Profession reporter, c’est souvent un dilemme. On est là face à quelqu’un qui a tout perdu et qui tend la main, et ce qu’il y a dans notre main, c’est un micro qui veut prendre une parole, le peu qui reste à la personne qui essaie de tenir debout. Je me souviens, en 2009, de mon incapacité à travailler. C’était à l’Aquila en Italie. Il n’y avait que de la douleur et quelle question puérile pouvais-je bien poser aux sinistrés hagards assis sous les tentes de la protection civile ? Alors, pas trop dur ? Vous pouvez raconter ce qui vous est arrivé ? Et comment raconter l’indicible, les gens dormaient, ils n’ont rien compris, ça s’est mis à trembler et tout s’est écroulé.
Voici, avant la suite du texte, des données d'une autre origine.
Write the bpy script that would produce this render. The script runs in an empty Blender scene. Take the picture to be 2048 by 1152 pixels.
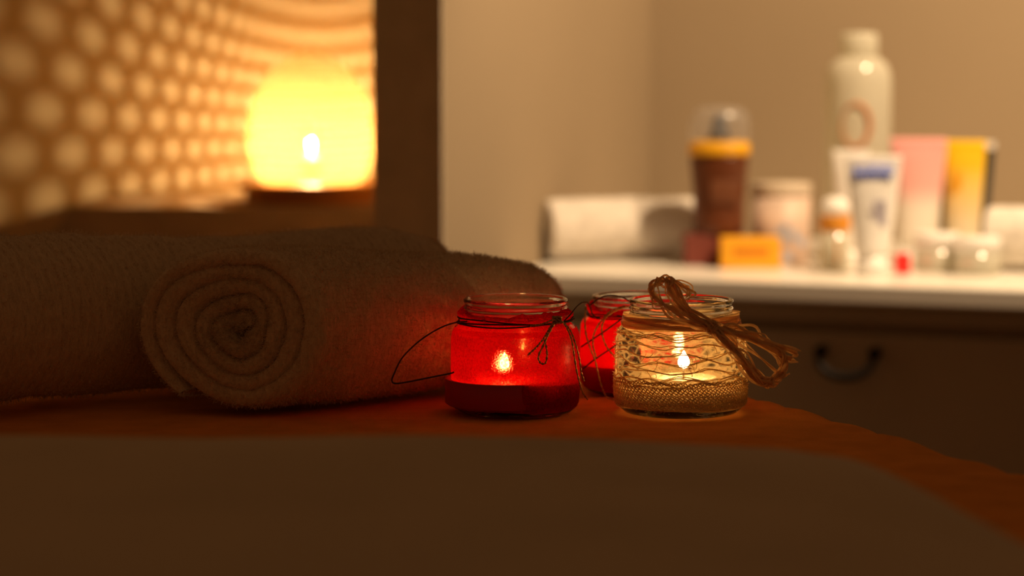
import bpy, bmesh, math, random
import numpy as np
from mathutils import Vector, Matrix, noise

random.seed(7)
rng = np.random.default_rng(7)
S = bpy.context.scene
COL = S.collection
PI = math.pi

# ------------------------------------------------------------------ camera
F = 4551.0                       # focal length in pixels of the 2048 frame (80 mm on 36 mm)
HC = 0.936                       # lens height
PITCH = math.radians(5.35)
cam_d = bpy.data.cameras.new('camera')
cam_d.lens = 80.0
cam_d.sensor_width = 36.0
cam_d.clip_start = 0.02
cam = bpy.data.objects.new('camera', cam_d)
COL.objects.link(cam)
cam.location = (0, 0, HC)
cam.rotation_euler = (PI / 2 - PITCH, 0, 0)
cam_d.dof.use_dof = True
cam_d.dof.focus_distance = 1.235
cam_d.dof.aperture_fstop = 4.9
S.camera = cam

# ------------------------------------------------------------------ world, exposure
w = bpy.data.worlds.new('world')
S.world = w
w.use_nodes = True
bgn = w.node_tree.nodes['Background']
bgn.inputs[0].default_value = (1.0, 0.42, 0.13, 1)
bgn.inputs[1].default_value = 0.074
S.view_settings.view_transform = 'Standard'
S.view_settings.look = 'None'
S.view_settings.exposure = 0.0
S.view_settings.gamma = 1.0
S.view_settings.use_curve_mapping = False
S.cycles.use_denoising = True
S.cycles.max_bounces = 14
S.cycles.transparent_max_bounces = 24
S.cycles.transmission_bounces = 10
S.cycles.sample_clamp_indirect = 4.0

TZ = 0.75                        # massage table surface
# dresser frame
DO = Vector((0.008, 2.25)); EX = Vector((0.9305, -0.3663)); EY = Vector((0.3663, 0.9305))
DZ = 0.741
DANG = math.atan2(EX.y, EX.x)


def DL(a, b, z=0.0):
    p = DO + EX * a + EY * b
    return Vector((p.x, p.y, z))


def on_dresser(px, b):
    """point on the dresser top, b metres behind its front edge, seen at column px"""
    k = (px - 1024) / F
    base = DO + EY * b
    a = (k * base.y - base.x) / (EX.x - k * EX.y)
    return DL(a, b, DZ)


def P(px, py, Y):
    """world point at depth Y along the photograph's ray"""
    u = (px - 1024) / F
    v = (576 - py) / F
    dy = math.cos(PITCH) + v * math.sin(PITCH)
    dz = -math.sin(PITCH) + v * math.cos(PITCH)
    t = Y / dy
    return Vector((u * t, Y, HC + dz * t))


# treatment-room spotlight over the dresser
sp = bpy.data.lights.new('dresser_spot', 'SPOT')
sp.energy = 88
sp.color = (1.0, 0.70, 0.41)
sp.spot_size = math.radians(80)
sp.spot_blend = 0.6
sp.shadow_soft_size = 0.05
spo = bpy.data.objects.new('dresser_spot', sp)
COL.objects.link(spo)
spo.location = DL(0.80, -0.11, DZ + 1.0)
spo.rotation_euler = (DL(0.3, 0.25, DZ + 0.12) - spo.location).to_track_quat('-Z', 'Y').to_euler()


# ------------------------------------------------------------------ materials
def nodes(name):
    m = bpy.data.materials.new(name)
    m.use_nodes = True
    nt = m.node_tree
    return m, nt, nt.nodes, nt.links


def pmat(name, col, rough=0.6, var=0.08, scale=30, bump=0.0, bscale=200, spec=0.4, metal=0.0, sheen=0.0):
    m, nt, N, L = nodes(name)
    b = N['Principled BSDF']
    tc = N.new('ShaderNodeTexCoord')
    n = N.new('ShaderNodeTexNoise'); n.inputs['Scale'].default_value = scale; n.inputs['Detail'].default_value = 4
    L.new(tc.outputs['Object'], n.inputs['Vector'])
    r = N.new('ShaderNodeValToRGB')
    r.color_ramp.elements[0].position = 0.3; r.color_ramp.elements[1].position = 0.7
    r.color_ramp.elements[0].color = (*[c * (1 - var) for c in col], 1)
    r.color_ramp.elements[1].color = (*[min(1, c * (1 + var)) for c in col], 1)
    L.new(n.outputs['Fac'], r.inputs['Fac']); L.new(r.outputs['Color'], b.inputs['Base Color'])
    b.inputs['Roughness'].default_value = rough
    b.inputs['Metallic'].default_value = metal
    b.inputs['Specular IOR Level'].default_value = spec
    if sheen: b.inputs['Sheen Weight'].default_value = sheen
    if bump:
        n2 = N.new('ShaderNodeTexNoise'); n2.inputs['Scale'].default_value = bscale; n2.inputs['Detail'].default_value = 3
        L.new(tc.outputs['Object'], n2.inputs['Vector'])
        bp = N.new('ShaderNodeBump'); bp.inputs['Strength'].default_value = bump; bp.inputs['Distance'].default_value = 0.001
        L.new(n2.outputs['Fac'], bp.inputs['Height']); L.new(bp.outputs['Normal'], b.inputs['Normal'])
    return m


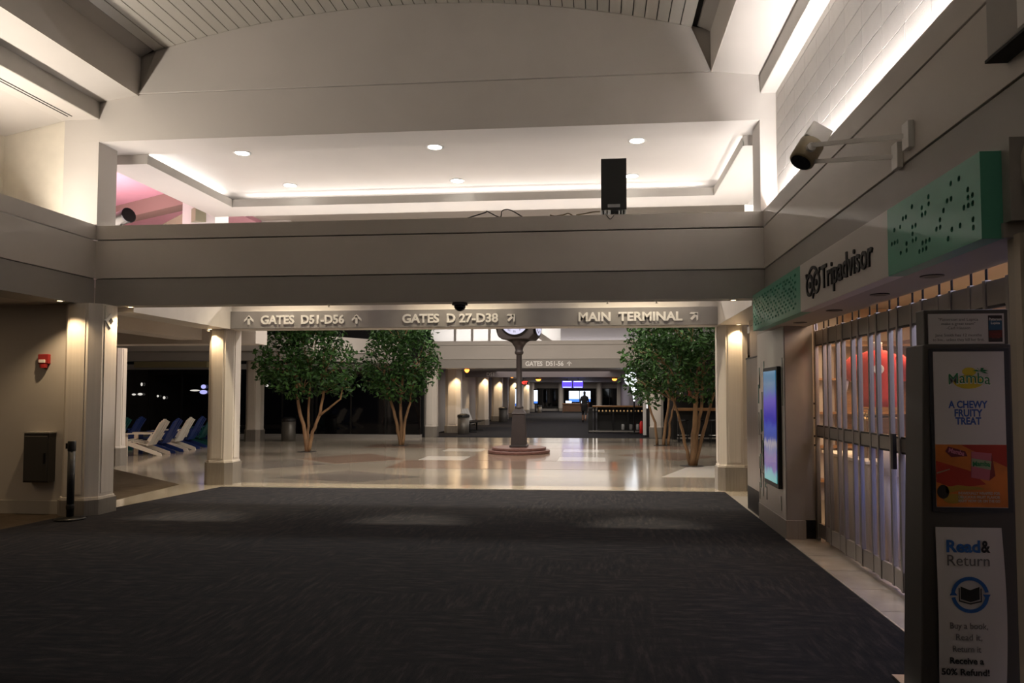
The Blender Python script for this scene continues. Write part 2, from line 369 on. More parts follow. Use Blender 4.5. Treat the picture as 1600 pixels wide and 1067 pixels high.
# ------------------------------------------------------------------ tray between cross beam and sign header
tr = sbox('ceiling_tray', (-7.2, 2.7, 9.7, 12.8, 5.18, 5.35), paint)
bm = new(); bx(bm, -7.1, -6.5, 9.72, 12.7, 4.93, 5.0); bx(bm, 1.95, 2.6, 9.72, 12.7, 4.93, 5.0); bx(bm, -6.5, 1.95, 12.13, 12.7, 4.93, 5.0); bx(bm, -7.1, -6.51, 9.72, 9.76, 5.0, 5.18); bx(bm, 1.96, 2.6, 9.72, 9.76, 5.0, 5.18); obj('ledge', bm, paint, tr)
bm = new(); bx(bm, -6.51, -6.495, 9.72, 12.14, 4.925, 5.06); bx(bm, 1.945, 1.96, 9.72, 12.14, 4.925, 5.06); bx(bm, -6.51, 1.96, 12.12, 12.135, 4.925, 5.06); obj('ledge_fascia', bm, greyp, tr)
bm = new(); bx(bm, -7.2, -7.1, 9.7, 12.8, 4.93, 5.3); bx(bm, 2.6, 2.7, 9.7, 12.8, 4.93, 5.3); bx(bm, -7.1, 2.6, 12.7, 12.8, 4.93, 5.3); obj('ledge_back', bm, paint, tr)
k = 0
dl = None
for y, r in ((10.08, 'front row'), (11.74, 'rear row')):
    for x, w in ((-5.26, 'left'), (-2.35, 'middle'), (.556, 'right')):
        lab = f'round white recessed downlight in the tray ceiling, {w} lamp of the {r}'
        if dl is None:
            dl = thing('downlight', lab, 'downlight', (x, y, 5.18), group='downlights in the tray ceiling')
            bm = new(); lathe(bm, [(.098, 0), (.128, 0), (.130, -.008), (.098, -.012)], (x, y, 5.181), 24); obj('trim_ring', bm, white, dl, True)
            bm = new(); lathe(bm, [(.098, -.012), (.05, -.016), (.01, -.017)], (x, y, 5.181), 24); obj('lens', bm, lampdisc, dl)
        else: dup(dl, (x, y, 5.18), label=lab)
        spot('downlight_beam', (x, y, 5.14), (620 if y < 11 else 330), (1, .84, .58), 20 if y < 11 else 70, 1, (x, y - (1.38 if y < 11 else 0), 0), .06)
# sign header with side headers
hb = sbox('trim_6', (-6.9, 2.4, 12.12, 12.5, 2.74, 3.35), mat('header_paint', (.64, .60, .56), .5, var=.03))
sbox('trim_7', (-6.95, -6.47, 9.44, 12.14, 2.74, 3.35), MATS['header_paint']); sbox('trim_8', (1.98, 2.5, 9.44, 12.14, 2.74, 3.35), MATS['header_paint'])
sg = thing('direction_sign', 'long grey overhead sign band with gates and main terminal in white letters', 'sign', (-2.24, 12.1, 2.745))
box('panel', (-6.47, 1.98, 12.085, 12.12, 2.745, 3.05), signgrey, sg, .003)
def arrow(bm, M, L=.16, ang=0):
    A = M @ Matrix.Rotation(ang, 4, 'Z'); t = .042
    prism(bm, [(-t / 2, -L / 2), (t / 2, -L / 2), (t / 2, L / 2 - .03), (-t / 2, L / 2 - .03)], 0, .006, 'z', A)
    for s in (-1, 1):
        prism(bm, [(0, L / 2), (s * .085, L / 2 - .085), (s * .085, L / 2 - .035 - .085), (0, L / 2 - .055)][::s], 0, .006, 'z', A)
zc = 2.897
for nm, s, x0, x1 in (('gates_lettering', 'GATES  D51-D56', -5.91, -4.40), ('gates_lettering', 'GATES  D 27-D38', -3.37, -1.70), ('terminal_lettering', 'MAIN  TERMINAL', -.33, 1.40)):
    words(nm, s, .205, x0, x1, 12.081, zc - .072, letter, sg, .008, .0065)
for x, a in ((-6.13, 0), (-4.18, 0), (-1.47, -R(45)), (1.60, -R(45))):
    bm = new(); arrow(bm, front(x, 12.084, zc), .165, a); obj('arrow', bm, letter, sg)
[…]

J’avais pris le parti de ne solliciter personne, le micro était en vue, il pouvait servir d’exutoire et c’est ce qui s’est passé. Les victimes qui voulaient se libérer d’un poids, venaient témoigner spontanément. Ici, le reporter qui doit poser les bonnes questions doit aussi savoir se taire, et tout se joue dans les regards, mais pas de fausse compassion, de l’authenticité, de la compréhension et une empathie au plus juste dans ces moments sensibles et confus.

Faut-il poser le micro ?

En Turquie, Thibault Lefevre et leurs journalistes fixeurs sont dans la même situation. Alors que les secours déblaient, les familles attendent. Et des moments comme celui de vendredi matin où sont extraits des gravats un homme et sa fille de huit ans, ces moments sont extrêmement rares. Dans le temps qui file et amenuise les chances de survie, il fait très froid et les individus frappés dans leur sommeil étaient en pyjamas, il est difficile de tenir dans cette atmosphère glaciale. Alors les corps récupérés rejoignent les sacs mortuaires au milieu des pleurs et des cris de douleurs. Mais la question du reportage, ce n’est pas seulement le témoignage du survivant, du sinistré dormant dans sa voiture, ou de la mère de famille qui a tout perdu, c’est aussi le regard critique sur les organisations de secours et les prises en charge. Willy Moreau de franceinfo a particulièrement été choqué du temps de réaction de la sécurité publique. Deux jours avant de commencer vraiment les opérations de déblaiement. Deux jours alors que tout autour de soi est urgence. La gestion publique est vite pointée du doigt. Et les ONG apparaissent vite démunies devant l’ampleur de la catastrophe.

Alors le reporter se retrouve devant un autre cas de conscience. Faut-il poser le micro, et prendre vivre, couche culotte et de l’eau pour amener aux sinistrés qu’ils vont voir, là où habitent les fixeurs syriens, anciens journalistes d’Alep, aujourd’hui dans un camp de réfugiés de Gaziantep et qui aident les journalistes occidentaux dépêchés sur place. Faut-il cumuler la distribution d’une aide, même relative avec la réalisation de son reportage ?

Cette question, chaque reporter se la pose et laisse sa propre sensibilité répondre au problème posé.